Sí, la Ciudad de México es una metrópoli refugio. Aquí nací cuando los amaneceres irradiaban luz de claridad marina, cuando niñas y los niños cerrábamos las calles para patinar. En el Colegio Madrid, fundado por intelectuales republicanos perseguidos por el franquismo, aprendí que podíamos elegir, comprendí que en patriotismo es lo mismo hipocresía que ignorancia, convicción que destierro.
La patria la llevas en el alma, dijo la maestra Luz, quien me abrió los ojos del corazón a la literatura. En secundaria nos explicaron que pronto llegarían estudiantes de Chile, Uruguay, Argentina, cuyas familias huían de la dictadura. Les recibimos como si fuesen hermanas recién nacidas a una vida en la que se valía reír y cantar victoria, recitar poemas de García Lorca, de Luis Cernuda y criticar al Negro Durazo, padre de la narcopolicía nacional.
De Europa y América arribaron chicas de mi edad cargando una tristeza en la mochila, esa que sólo conocen quienes han tenido que huir por sus convicciones.
La Ciudad de México no tiene puertas, decía mi abuela en cuya casa en la calle Río Nazas cantaba fados Amalia Rodríguez y se recitaba a Camões como quien enuncia saudades. No hubo un extranjero que no se sorprendiera de la amabilidad mexicana, ante los diminutivos: el porfavorcito una tacita de café con un poquito de leche. Los mexicanos hablan de los alimentos con ternura y piden todo con sorprendente amabilidad, decía un catalán azorado.
La Capital se llenó de intelectuales, de poetas, pintoras, revolucionarias y escultores que buscaban una ciudad viva, tan sorprendentemente viva que se ríe y baila con la muerte. Una ciudad para refugiarse de sus miedos y de sus enemigos mortales, donde nadie te niega un vaso de agua y un buenastardes. Aquí se asentaron los poderes federales con lo mejor y lo peor de México. Aquí los 32 estados tienen mansiones inmensas como embajadas, vacías por dentro como los principios de los gobernantes que las compran.

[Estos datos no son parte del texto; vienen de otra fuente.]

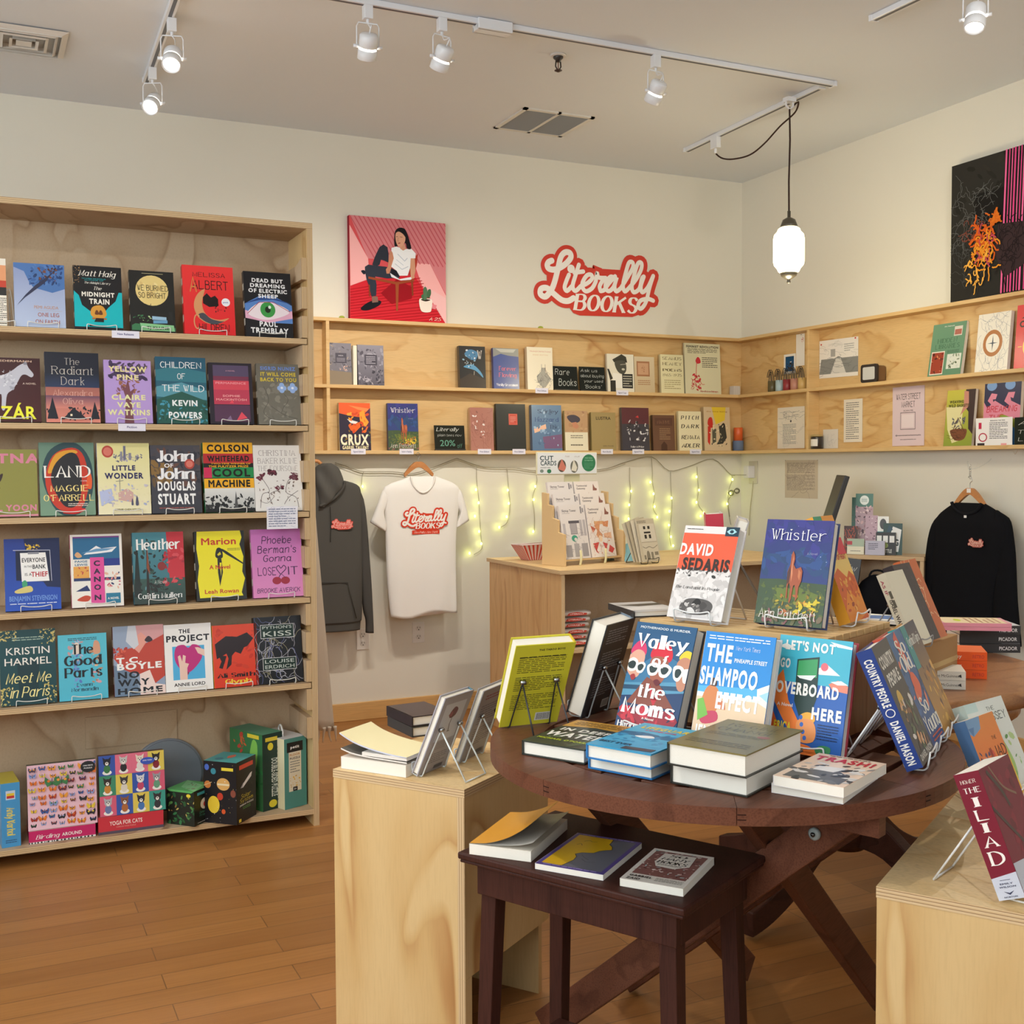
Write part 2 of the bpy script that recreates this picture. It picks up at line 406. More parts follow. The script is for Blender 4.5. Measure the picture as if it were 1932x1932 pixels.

Aquí llegan personas de todos sitios cargando un sueño, un ideal escrito en el recorte de algún poema de Luis Cernuda, León Felipe o María Zambrano. Aquí los universitarios van a la casa Trotski a escuchar el eco de una libertad fracasada que intentan revivir con dulce ingenuidad y las mujeres se cuelgan aretes con el rostro de Frida Kahlo como abalorios feministas.
En esta ciudad cada 10 días una o un periodista que huye de la mano sangrienta de un sicario encuentra abrigo. Aquí se refugian tejedoras mayas y jardineros zapotecos, en las calles, el centro histórico la vida ruidosa, plagada de aromas confundidos recibe a quienes huyen del peligro, de la pobreza, de la muerte, del vacío existencial. Son pocas las ciudades de mi país en que perciba con tanta claridad la sensación de barullo libertario, el tufo de la bilis de los poderes fácticos, el dulce sabor de los besos amistosos, los abrazos cálidos que nos llaman hacia la vida, lejos de la muerte anunciada. La ciudad que se pelea consigo misma, el ombligo de todo y de todas. Por alguna razón inexplicable, aun a pesar de los colgados en el puente, de la masacre de Narvarte, persiste el sueño de la Ciudad Refugio donde la vida se respira entre una y otra bocanada de aire opaco y viento fresco.